The book – for the understanding of which no prior knowledge of digitalisation and algorithms is needed – spans six chapters, moving from a framing of the central hypothesis within the EU’s rule of law crisis, through a technical and normative analysis of algorithmic systems, to a comprehensive assessment of how such systems can undermine core rule of law principles. It then evaluates the adequacy of existing EU legal safeguards before closing with policy recommendations and a reflection on the normative tensions inherent to law and democracy. By virtue of its focus on the public sector, Smuha’s book is highly relevant for Socialists and Social Democrats, those who believe in and fight for expansive, competent and well-resourced public institutions with strong executive capacity in the service of ensuring the well-being of citizens — a goal for the achievement of which digitalisation and the use of algorithms are increasingly presented as not just a solution but a necessity.
More broadly, the book’s message should be particularly worrying for all who care about the integrity of our democracies. Whilst overt attacks on the rule of law like those we have witnessed in Hungary over the past decade are well documented and have at least to a degree drawn a response from the European Commission and other competent authorities, less extreme but still noticeable forms of the decay of rule of law, such as corruption or restrictions on the independence of the judiciary seen across several European states, have garnered attention and resulted in the mobilisation of civil society and other pro-democracy forces. However, the type of erosion described by Smuha – systemic, incremental, hidden in code and mediated through the digital backbone of society – not only flies under the radar but can even occur in countries that score highest on democratic benchmarks, such as the Netherlands or the Nordic countries.
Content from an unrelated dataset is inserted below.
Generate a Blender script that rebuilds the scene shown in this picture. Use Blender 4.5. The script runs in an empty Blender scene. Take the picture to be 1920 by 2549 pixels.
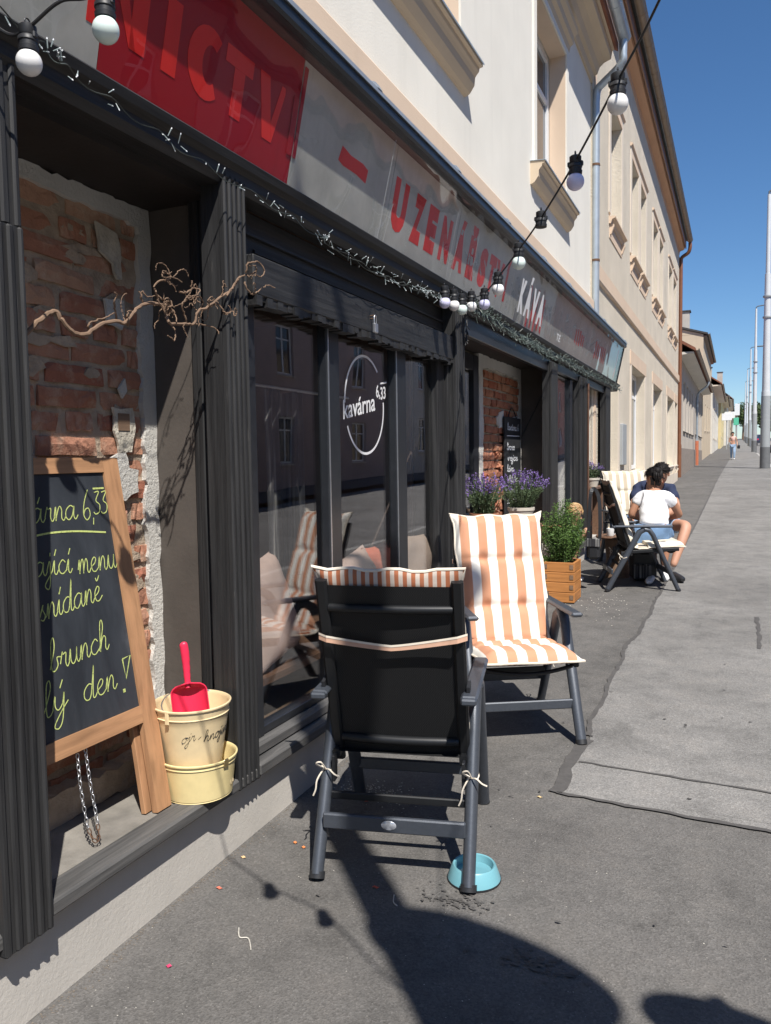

Ultimately, the book challenges us to expand how we view the rule of law and the ways it can be chipped away, and to apply this to the digital world. Using a myriad of examples, Smuha demonstrates how seemingly harmless technical decisions delegated to IT staff can have serious consequences for the rule of law and, consequently, for the everyday lives of citizens and the legitimacy of the state. She urges us to demand transparency and democratic accountability in the deployment of public-sector algorithmic systems, and to treat the rule of law not as a technical checklist but as a living normative commitment requiring constant, collective tending.